Leases in the retail sector: Alienation
This series of articles explores key issues to be considered when agreeing heads of terms and negotiating the provisions of leases, with a focus on the retail sector.
Assignment
Assignments of the whole lease are generally allowed, provided the landlord’s consent is obtained, which must not be unreasonably withheld or delayed. However, assignments of part of the property are typically prohibited. When assigning a lease, the landlord and tenant will need to agree on conditions, with one of the most significant being the requirement for an authorised guarantee agreement (AGA).
The Landlord and Tenant (Covenants) Act 1995 introduced the concept of the AGA, which is relevant for leases granted after 1 January 1996. Under this Act, the original tenant is released from liability upon assignment of the lease, but landlords may require the original tenant to enter into an AGA. This AGA guarantees the performance of the incoming tenant. If the incoming tenant fails to meet its obligations, the landlord can pursue the original tenant under the AGA for any losses suffered and/or could require the original tenant to take a new lease of the premises for the remainder of the original term.
Historically, it was common for leases to require the outgoing tenant to provide an AGA on assignment. However, the Lease Code 2020 now suggests that an AGA should only be required where the landlord reasonably requires it. In practice, a landlord should not be placed in a worse position than under the original lease, such as accepting a tenant with a weaker financial standing. Conversely, the landlord should not require an AGA for a tenant with equal or better covenant strength than the outgoing tenant.
Underletting
Underletting of the whole of the property is generally permitted, subject to the landlord’s consent, which should not be unreasonably withheld or delayed. Depending on the type of retail space, the tenant may also be permitted to underlet part of the property.

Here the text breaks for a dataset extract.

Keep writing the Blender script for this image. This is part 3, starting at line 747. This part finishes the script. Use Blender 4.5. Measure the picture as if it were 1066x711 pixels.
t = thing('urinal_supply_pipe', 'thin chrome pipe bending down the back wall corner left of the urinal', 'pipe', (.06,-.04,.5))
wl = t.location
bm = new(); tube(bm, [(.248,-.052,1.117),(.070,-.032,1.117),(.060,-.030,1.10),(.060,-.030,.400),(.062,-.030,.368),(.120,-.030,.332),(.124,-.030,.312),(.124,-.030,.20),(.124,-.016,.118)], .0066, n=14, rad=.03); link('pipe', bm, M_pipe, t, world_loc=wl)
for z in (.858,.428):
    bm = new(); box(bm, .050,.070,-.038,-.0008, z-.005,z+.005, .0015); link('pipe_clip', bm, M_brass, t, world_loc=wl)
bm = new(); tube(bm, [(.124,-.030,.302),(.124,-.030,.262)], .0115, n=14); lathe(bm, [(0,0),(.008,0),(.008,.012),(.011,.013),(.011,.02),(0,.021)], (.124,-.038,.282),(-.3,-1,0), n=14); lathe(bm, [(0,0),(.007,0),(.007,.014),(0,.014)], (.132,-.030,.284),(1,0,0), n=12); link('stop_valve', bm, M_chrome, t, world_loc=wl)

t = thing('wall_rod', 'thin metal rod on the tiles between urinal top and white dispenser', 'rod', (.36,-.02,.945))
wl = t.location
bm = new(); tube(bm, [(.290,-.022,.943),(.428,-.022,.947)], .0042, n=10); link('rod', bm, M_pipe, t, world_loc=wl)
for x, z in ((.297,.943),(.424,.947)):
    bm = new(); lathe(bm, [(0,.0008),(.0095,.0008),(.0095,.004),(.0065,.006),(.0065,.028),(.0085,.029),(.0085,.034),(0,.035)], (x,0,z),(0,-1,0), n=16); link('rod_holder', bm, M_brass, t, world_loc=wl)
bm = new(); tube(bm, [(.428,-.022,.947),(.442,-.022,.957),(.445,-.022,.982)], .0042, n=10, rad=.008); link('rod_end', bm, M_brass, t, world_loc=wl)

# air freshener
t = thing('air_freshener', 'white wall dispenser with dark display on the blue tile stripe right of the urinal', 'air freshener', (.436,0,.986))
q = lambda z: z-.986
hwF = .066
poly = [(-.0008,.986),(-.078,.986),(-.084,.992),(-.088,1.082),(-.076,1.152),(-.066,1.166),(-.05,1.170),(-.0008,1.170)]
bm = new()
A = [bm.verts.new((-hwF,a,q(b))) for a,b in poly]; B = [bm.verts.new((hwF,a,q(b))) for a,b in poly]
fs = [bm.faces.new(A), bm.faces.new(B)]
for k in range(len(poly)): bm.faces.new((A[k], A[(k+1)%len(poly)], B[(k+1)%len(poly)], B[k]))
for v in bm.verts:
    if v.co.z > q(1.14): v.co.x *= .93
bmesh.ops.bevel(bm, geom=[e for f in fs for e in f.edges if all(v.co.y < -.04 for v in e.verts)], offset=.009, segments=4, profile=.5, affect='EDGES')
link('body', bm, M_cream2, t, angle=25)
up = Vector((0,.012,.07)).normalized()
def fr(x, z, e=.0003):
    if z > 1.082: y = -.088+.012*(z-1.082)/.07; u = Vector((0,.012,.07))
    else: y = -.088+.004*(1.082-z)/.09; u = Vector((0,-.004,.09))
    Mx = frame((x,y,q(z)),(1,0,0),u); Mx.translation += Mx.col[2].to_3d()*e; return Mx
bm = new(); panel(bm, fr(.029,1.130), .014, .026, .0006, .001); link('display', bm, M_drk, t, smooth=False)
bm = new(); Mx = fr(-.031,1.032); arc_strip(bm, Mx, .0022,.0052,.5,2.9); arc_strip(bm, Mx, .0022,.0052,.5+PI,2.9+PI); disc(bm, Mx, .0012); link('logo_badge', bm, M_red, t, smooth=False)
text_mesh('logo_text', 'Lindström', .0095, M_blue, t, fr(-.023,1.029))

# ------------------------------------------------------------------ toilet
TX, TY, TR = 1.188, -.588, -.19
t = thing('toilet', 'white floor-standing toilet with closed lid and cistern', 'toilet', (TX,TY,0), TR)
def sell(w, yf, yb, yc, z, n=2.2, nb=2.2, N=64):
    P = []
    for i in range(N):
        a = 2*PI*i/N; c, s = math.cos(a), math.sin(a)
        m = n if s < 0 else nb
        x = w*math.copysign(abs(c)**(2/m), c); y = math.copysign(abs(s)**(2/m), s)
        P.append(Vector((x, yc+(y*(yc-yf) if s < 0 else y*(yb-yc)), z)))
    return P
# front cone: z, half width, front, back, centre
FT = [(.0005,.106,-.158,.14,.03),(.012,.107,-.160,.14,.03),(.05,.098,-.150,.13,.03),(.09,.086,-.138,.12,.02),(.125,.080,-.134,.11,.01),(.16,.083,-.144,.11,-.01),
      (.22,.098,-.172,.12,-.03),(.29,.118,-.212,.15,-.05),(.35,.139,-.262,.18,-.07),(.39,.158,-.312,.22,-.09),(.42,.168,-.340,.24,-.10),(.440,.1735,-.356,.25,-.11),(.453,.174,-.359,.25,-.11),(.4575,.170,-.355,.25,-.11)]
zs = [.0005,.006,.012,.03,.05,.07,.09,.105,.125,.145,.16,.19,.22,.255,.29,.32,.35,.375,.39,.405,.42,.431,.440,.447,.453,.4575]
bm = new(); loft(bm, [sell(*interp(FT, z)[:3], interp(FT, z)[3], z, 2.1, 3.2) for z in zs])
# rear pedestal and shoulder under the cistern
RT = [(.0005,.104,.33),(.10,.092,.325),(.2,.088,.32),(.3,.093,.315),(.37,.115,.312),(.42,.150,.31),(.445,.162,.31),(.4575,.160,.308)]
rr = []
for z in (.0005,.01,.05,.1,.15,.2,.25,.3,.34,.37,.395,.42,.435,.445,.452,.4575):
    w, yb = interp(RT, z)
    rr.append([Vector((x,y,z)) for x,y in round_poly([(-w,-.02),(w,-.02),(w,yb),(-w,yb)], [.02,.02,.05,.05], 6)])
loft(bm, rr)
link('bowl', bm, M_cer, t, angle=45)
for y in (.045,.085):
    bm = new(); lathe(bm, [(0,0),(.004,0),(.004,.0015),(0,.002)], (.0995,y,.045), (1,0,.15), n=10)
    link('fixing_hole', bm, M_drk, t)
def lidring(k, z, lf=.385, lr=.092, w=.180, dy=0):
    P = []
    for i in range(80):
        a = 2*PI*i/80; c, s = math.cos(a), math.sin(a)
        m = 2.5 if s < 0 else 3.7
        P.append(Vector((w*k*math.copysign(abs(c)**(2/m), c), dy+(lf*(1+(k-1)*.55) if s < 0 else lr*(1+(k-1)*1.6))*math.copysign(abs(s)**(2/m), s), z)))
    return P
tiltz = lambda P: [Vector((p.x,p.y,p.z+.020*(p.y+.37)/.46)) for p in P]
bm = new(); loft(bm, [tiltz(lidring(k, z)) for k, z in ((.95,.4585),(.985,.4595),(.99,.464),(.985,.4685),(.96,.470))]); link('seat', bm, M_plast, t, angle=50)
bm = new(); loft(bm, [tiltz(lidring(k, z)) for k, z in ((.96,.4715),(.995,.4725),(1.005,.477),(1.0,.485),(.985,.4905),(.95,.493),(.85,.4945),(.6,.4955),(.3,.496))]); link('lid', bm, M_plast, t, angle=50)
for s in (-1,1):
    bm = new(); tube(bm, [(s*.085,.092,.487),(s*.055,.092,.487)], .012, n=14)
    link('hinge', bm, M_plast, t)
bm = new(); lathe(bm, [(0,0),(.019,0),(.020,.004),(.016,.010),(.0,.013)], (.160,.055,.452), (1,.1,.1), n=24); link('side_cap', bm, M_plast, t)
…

There will generally be conditions attached to underletting, including the requirement for the underlease to expire before the main lease ends. The underlease should also be excluded from the security of tenure provisions under the Landlord and Tenant Act 1954 ("54 Act"), and it should contain similar covenants and conditions as the headlease to maintain consistency.
Pre-emption
Landlords should consider whether they want a pre-emption clause in the lease, requiring the tenant to offer the property back to the landlord before assigning or underletting the whole of the premises. This gives the landlord greater control over future occupants, as they can choose to take the property back and enter into a direct lease with a new tenant, ensuring the landlord has a say in the type of retailer occupying the space.
Sharing occupation
Retail leases will often allow tenants to share occupation of the property with a group company, provided there is no formal landlord-tenant relationship created. This sharing will end when the group relationship ceases. In the context of the modern retail market, it may also be appropriate for tenants to have the ability to grant flexible licences to other businesses, particularly in department stores or mixed-use retail spaces. This is becoming more common in the retail sector as tenants look to diversify income streams.
For instance, you might see a coffee chain occupying space within a supermarket or a fast-food outlet sharing space in a petrol station. These arrangements are typically set out in flexible licence agreements rather than formal leases.
Charging
As rack rent leases are often seen as liabilities rather than assets, it is less common for them to be charged. However, in some cases, a landlord may permit the charging of the whole lease to a reputable commercial lender, provided consent is given, which should not be unreasonably withheld or delayed.